Award Information

International Dissertation Research Fellowship 2020
Institutional Affiliation (at time of award):
History
Undressed Soldiers, Embodied Dualities: Igbo Women, and the Making of Communities During the Nigeria-Biafra War, 1967-1970

This project will be a comprehensive social and gender history that re-centers Igbo women's voices and wartime experiences in the historiography of the Nigeria-Biafra War (1967—1970). Utilizing a combination of oral traditions, material culture, archival records—and relying on methods like ethnography and oral history—my project will demonstrate that, during the Nigeria-Biafra War, Igbo women acted as "undressed" soldiers, conscious participants, and combatants who fought side-by-side with Biafran men.
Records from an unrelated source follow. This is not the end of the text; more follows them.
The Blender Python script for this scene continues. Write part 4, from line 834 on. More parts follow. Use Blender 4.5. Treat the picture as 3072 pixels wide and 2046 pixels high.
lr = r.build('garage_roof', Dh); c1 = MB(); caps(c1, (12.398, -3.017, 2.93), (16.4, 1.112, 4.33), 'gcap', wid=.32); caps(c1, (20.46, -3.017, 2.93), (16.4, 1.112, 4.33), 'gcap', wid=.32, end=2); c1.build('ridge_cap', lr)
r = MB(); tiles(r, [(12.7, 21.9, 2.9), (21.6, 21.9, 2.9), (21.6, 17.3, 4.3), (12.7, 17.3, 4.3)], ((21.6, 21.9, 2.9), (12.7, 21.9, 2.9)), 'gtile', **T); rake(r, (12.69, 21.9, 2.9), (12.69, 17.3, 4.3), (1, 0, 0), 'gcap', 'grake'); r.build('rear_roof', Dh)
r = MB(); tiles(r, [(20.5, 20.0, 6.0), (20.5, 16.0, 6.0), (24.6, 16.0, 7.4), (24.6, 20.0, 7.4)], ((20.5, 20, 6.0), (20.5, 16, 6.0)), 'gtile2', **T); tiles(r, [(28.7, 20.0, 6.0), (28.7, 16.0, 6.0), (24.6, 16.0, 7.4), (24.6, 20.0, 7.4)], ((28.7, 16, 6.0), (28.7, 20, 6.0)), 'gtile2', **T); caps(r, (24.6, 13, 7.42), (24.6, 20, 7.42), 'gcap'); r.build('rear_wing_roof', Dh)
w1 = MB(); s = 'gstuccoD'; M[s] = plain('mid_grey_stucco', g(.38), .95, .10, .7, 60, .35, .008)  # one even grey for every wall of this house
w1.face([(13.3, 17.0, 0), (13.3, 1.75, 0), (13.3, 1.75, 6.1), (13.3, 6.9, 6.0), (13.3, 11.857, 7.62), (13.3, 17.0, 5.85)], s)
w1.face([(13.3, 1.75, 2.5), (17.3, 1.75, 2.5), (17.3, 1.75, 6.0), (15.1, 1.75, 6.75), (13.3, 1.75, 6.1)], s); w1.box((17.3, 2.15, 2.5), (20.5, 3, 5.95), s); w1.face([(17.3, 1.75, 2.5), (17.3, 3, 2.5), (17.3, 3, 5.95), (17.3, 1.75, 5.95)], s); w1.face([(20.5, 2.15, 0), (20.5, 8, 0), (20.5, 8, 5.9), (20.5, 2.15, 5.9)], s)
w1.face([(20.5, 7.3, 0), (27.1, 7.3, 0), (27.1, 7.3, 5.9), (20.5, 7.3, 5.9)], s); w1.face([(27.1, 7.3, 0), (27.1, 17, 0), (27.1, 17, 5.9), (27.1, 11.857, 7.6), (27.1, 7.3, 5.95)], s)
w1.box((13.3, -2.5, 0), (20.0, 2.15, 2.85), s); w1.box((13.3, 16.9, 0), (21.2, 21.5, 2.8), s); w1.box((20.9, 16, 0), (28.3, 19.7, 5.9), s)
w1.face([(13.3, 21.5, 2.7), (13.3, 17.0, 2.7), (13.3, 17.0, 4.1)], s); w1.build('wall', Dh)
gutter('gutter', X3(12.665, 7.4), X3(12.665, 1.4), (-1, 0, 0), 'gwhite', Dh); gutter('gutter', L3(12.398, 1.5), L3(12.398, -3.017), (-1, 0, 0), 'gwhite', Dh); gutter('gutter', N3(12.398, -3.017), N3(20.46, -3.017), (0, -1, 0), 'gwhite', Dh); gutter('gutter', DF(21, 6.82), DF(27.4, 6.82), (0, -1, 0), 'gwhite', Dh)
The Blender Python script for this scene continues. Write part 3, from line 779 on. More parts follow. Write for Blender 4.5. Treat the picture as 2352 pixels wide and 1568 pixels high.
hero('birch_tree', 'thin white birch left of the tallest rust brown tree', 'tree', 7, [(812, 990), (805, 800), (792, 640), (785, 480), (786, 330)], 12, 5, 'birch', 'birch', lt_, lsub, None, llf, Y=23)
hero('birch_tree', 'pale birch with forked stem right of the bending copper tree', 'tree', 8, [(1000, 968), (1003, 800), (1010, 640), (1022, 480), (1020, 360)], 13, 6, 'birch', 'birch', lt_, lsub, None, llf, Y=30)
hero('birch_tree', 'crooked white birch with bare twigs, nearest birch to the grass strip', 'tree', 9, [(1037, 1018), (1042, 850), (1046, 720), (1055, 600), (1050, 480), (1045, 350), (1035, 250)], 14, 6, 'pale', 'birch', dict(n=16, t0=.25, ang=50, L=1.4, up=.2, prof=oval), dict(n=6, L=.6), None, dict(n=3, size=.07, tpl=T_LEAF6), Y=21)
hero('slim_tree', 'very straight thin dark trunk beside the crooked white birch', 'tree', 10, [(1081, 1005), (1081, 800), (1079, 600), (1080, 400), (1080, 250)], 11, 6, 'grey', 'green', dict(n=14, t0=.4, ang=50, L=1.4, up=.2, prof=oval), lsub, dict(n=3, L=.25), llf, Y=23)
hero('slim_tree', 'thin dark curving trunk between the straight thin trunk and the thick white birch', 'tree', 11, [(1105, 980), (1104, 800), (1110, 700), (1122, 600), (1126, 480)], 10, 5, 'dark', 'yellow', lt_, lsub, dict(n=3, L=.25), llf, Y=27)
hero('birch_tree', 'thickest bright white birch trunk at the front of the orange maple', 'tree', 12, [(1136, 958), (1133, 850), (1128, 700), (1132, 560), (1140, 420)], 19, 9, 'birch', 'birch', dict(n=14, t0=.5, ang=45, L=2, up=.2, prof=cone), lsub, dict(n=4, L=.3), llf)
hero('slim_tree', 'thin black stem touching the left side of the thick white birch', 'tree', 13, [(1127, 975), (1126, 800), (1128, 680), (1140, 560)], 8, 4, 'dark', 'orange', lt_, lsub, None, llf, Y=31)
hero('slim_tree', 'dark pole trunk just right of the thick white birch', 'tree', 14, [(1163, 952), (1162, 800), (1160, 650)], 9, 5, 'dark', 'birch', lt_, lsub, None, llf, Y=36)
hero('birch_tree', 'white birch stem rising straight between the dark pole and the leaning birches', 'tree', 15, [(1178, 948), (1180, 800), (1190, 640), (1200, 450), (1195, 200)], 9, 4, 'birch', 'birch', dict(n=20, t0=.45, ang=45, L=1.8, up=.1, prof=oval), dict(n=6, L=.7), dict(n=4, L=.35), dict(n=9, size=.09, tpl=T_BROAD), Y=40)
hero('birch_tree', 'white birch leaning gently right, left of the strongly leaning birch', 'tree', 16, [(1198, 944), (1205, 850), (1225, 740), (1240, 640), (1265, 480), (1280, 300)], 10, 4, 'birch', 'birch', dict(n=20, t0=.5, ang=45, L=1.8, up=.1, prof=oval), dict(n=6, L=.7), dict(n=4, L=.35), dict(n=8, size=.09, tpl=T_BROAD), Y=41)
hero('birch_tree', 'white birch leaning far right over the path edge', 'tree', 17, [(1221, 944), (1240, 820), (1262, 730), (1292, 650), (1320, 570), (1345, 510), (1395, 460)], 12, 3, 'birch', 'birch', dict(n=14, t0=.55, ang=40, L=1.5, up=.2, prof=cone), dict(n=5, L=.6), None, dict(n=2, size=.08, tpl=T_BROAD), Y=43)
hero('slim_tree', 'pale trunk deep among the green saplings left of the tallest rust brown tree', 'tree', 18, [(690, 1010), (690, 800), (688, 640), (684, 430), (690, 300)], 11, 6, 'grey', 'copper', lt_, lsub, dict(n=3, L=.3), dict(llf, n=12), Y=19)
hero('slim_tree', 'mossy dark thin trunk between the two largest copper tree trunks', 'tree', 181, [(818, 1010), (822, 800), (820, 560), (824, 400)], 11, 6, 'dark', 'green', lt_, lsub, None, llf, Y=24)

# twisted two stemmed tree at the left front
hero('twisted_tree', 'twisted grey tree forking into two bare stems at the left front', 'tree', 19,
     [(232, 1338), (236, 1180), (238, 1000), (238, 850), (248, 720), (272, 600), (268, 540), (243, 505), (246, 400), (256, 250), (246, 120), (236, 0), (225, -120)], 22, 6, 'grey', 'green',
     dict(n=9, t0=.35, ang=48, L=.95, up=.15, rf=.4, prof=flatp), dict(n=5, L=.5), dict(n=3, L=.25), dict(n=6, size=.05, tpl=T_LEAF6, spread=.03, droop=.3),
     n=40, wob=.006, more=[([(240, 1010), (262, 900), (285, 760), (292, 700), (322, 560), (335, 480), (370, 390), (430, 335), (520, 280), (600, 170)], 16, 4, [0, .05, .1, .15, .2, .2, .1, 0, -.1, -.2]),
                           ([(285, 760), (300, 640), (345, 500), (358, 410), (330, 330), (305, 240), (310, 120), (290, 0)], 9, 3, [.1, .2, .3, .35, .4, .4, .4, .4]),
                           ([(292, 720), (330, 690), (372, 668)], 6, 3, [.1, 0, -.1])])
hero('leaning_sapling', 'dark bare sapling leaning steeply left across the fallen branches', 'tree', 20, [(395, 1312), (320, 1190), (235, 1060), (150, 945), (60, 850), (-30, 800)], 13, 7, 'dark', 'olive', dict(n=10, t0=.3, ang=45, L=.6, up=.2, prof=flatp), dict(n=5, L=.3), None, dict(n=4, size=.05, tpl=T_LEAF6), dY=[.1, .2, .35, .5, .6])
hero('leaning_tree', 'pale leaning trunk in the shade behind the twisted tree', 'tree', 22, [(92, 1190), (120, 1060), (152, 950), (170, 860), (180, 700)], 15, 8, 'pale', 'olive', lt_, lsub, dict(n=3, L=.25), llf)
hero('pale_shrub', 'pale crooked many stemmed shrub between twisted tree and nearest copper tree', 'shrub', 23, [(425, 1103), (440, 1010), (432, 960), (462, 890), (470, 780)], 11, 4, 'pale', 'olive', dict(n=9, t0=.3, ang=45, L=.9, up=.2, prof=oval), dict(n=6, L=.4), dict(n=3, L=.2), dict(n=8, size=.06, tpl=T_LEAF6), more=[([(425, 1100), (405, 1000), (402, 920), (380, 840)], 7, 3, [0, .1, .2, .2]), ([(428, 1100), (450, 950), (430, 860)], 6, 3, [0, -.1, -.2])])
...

It will also stress that the roles and wartime contributions of Igbo women helped to shape the outcome of the war. Hence, I argue that the patterns and outcomes of wars can never be fully appreciated without considerations of the roles of women in those conflicts. Questions such as "what cultural, economic, and sociopolitical conditions allowed Igbo women to engage in the war as 'undressed soldiers'?" and "how did Igbo women's wartime soldiering shape the patterns and outcomes of the war?" are central to my project. In tackling these questions, I frame my discussion around two theories —"embodied dualities" and "making community" —to explain the central positions of Igbo women in the Nigeria-Biafra War. Explaining embodied dualities, I draw on Ifi Amadiume's (1987) concept of Igbo gender fluidity and Nwando Achebe's (2005) 'female principle' to depict Igbo women's ability to take on dual cultural identities like mothers and heads of household; wives and prostitutes; traders and spies/smugglers, etc. that enabled them to perform both male and female roles during the war. I also employ Darlene Hine's (1997) concept of "making community" to demonstrate the complex ways that Igbo women developed alternative sociocultural institutions like the Biafran Nurse's Corps to sustain the Biafran society during the war era. By "making community" and performing "embodied dualities," Igbo women collectively and individually shaped patterns and outcomes of the Nigeria-Biafra War.